Toujours un journaliste dans l’âme, Tassé sait reconnaître une bonne histoire quand il en voit une. Macdonald se trouve à Londres à la fin de l’été 1879 et le premier ministre Benjamin Disraeli (lord Beaconsfield) l’invite à lui rendre visite au manoir de Hughenden, son domaine rural situé à une cinquantaine de kilomètres à l’ouest de Londres. Le 1er septembre 1879, Macdonald se rend au splendide manoir dans le Buckinghamshire et passe la soirée engagé dans une conversation animée avec son homologue britannique. On sait très peu de choses sur les sujets dont ils ont discuté, mais on sait que Disraeli a décrit son visiteur comme un gentilhomme, charmant et fort intelligent; un homme remarquable (« gentlemanlike, agreeable and very intelligent; a considerable man »). Macdonald prend congé de son hôte tôt le lendemain, puis rentre au Canada peu de temps par la suite.

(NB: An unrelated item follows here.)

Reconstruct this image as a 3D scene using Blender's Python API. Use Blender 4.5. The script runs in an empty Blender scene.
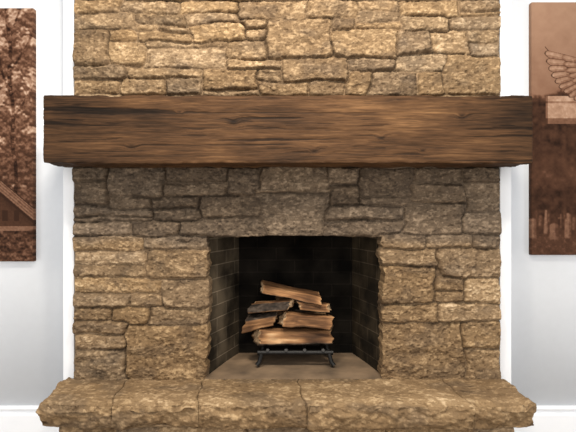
import bpy, math, random
import numpy as np
from mathutils import Vector, Matrix, Euler
random.seed(7); rng=np.random.RandomState(11)
scene=bpy.context.scene
try: scene.view_settings.view_transform='Standard'
except Exception: pass
COL=scene.collection
CZ=1.2   # camera height
def X(px,ppm=200.): return (px-288)/ppm
def Z(py,ppm=200.): return CZ+(216-py)/ppm

# ---------------------------------------------------------------- noise
def _h(ix,iy,iz,seed):
    n=(ix.astype(np.int64)*374761393+iy.astype(np.int64)*668265263+iz.astype(np.int64)*2147483647+seed*1274126177)&0xFFFFFFFF
    n=((n^(n>>13))*1274126177)&0xFFFFFFFF
    n=((n^(n>>16))*2246822519)&0xFFFFFFFF
    return ((n^(n>>15))&0xFFFFFF)/float(0xFFFFFF)*2-1
def vn(x,y,z,seed=0):
    x=np.asarray(x,float);y=np.broadcast_to(np.asarray(y,float),x.shape);z=np.broadcast_to(np.asarray(z,float),x.shape)
    xi=np.floor(x).astype(np.int64);yi=np.floor(y).astype(np.int64);zi=np.floor(z).astype(np.int64)
    fx=x-xi;fy=y-yi;fz=z-zi
    u=fx*fx*(3-2*fx);v=fy*fy*(3-2*fy);w=fz*fz*(3-2*fz)
    def L(a,b,t): return a+(b-a)*t
    r0=L(L(_h(xi,yi,zi,seed),_h(xi+1,yi,zi,seed),u),L(_h(xi,yi+1,zi,seed),_h(xi+1,yi+1,zi,seed),u),v)
    r1=L(L(_h(xi,yi,zi+1,seed),_h(xi+1,yi,zi+1,seed),u),L(_h(xi,yi+1,zi+1,seed),_h(xi+1,yi+1,zi+1,seed),u),v)
    return L(r0,r1,w)
def fbm(x,y,z,octv=3,seed=0,gain=.5):
    s=0;a=1;t=0;f=1
    for o in range(octv):
        s=s+a*vn(np.asarray(x)*f+o*17.3,np.asarray(y)*f+o*5.1,np.asarray(z)*f+o*9.7,seed+o);t+=a;a*=gain;f*=2.03
    return s/t*1.5
def ramp(v,stops):
    p=[s[0] for s in stops]
    return np.stack([np.interp(v,p,[s[1][k] for s in stops]) for k in range(3)],-1)
def sst(a,b,x):
    t=np.clip((x-a)/(b-a),0,1); return t*t*(3-2*t)
def terr(f,n):
    q=f*n;fl=np.floor(q);return (fl+sst(.5,1.,q-fl))/n

# ---------------------------------------------------------------- mesh helpers
def mesh_np(name,verts,faces,mat=None,col=None,smooth=True,uv=None):
    me=bpy.data.meshes.new(name)
    verts=np.asarray(verts,np.float32); faces=np.asarray(faces,np.int32); n=len(faces); k=faces.shape[1]
    me.vertices.add(len(verts)); me.vertices.foreach_set('co',verts.ravel())
    me.loops.add(n*k); me.loops.foreach_set('vertex_index',faces.ravel())
    me.polygons.add(n); me.polygons.foreach_set('loop_start',np.arange(0,n*k,k,dtype=np.int32))
    try: me.polygons.foreach_set('loop_total',np.full(n,k,dtype=np.int32))
    except Exception: pass
    me.update(calc_edges=True); me.validate()
    if smooth: me.polygons.foreach_set('use_smooth',np.ones(len(me.polygons),bool))
    if col is not None:
        ca=me.color_attributes.new('Col','FLOAT_COLOR','POINT')
        c=np.ones((len(verts),4),np.float32); c[:,:3]=np.clip(col,0,1)
        ca.data.foreach_set('color',c.ravel())
    if mat: me.materials.append(mat)
    ob=bpy.data.objects.new(name,me); COL.objects.link(ob)
    return ob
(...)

Inspiré par cette rencontre, Tassé rédige son essai de 25 pages comparant les deux hommes; il est publié en 1880 dans La Minerve, un journal proche des conservateurs basé à Montréal. La majeure partie du texte met les biographies en parallèle, mais il frappant de constater à quel point les deux hommes étaient différents. Les origines de Disraeli, son ascension difficile vers le sommet, qu’il comparait à celle d’un mât de cocagne, et son penchant pour la littérature font de lui un homme radicalement différent de Macdonald. En effet, exception faite d’une vision romantique de l’Empire britannique, ces deux hommes avaient bien peu de points en commun. Tassé fait mention des préoccupations de Disraeli pour la classe ouvrière, mais ne dit rien au sujet de la législation phare de Macdonald qui a légalisé les syndicats en 1872 (Gladstone avait fait de même en 1871). Le jeune journaliste réussit mieux à établir des parallèles entre les deux hommes sur leurs ressemblances physiques et le charme de leur femme respective (les deux hommes ont déjà été veufs, ce que Tassé ne précise pas).
Il faut croire que Macdonald a aimé la brochure. Tassé est réélu en 1882, mais perd son siège en 1887. Il est par la suite nommé au Sénat par Macdonald, en 1891. Tassé y siège jusqu’à sa mort en 1895; il n’avait que 46 ans.
La brochure n’a été disponible qu’en français jusqu’à ce que Penny en publie la traduction en anglais 11 ans plus tard, soit littéralement quelques jours après le décès de Macdonald. La machine forgeant la réputation de Macdonald fonctionnait déjà à plein régime, et cette publication a été le signe annonciateur d’une vague de livres publiés au cours des deux prochaines années.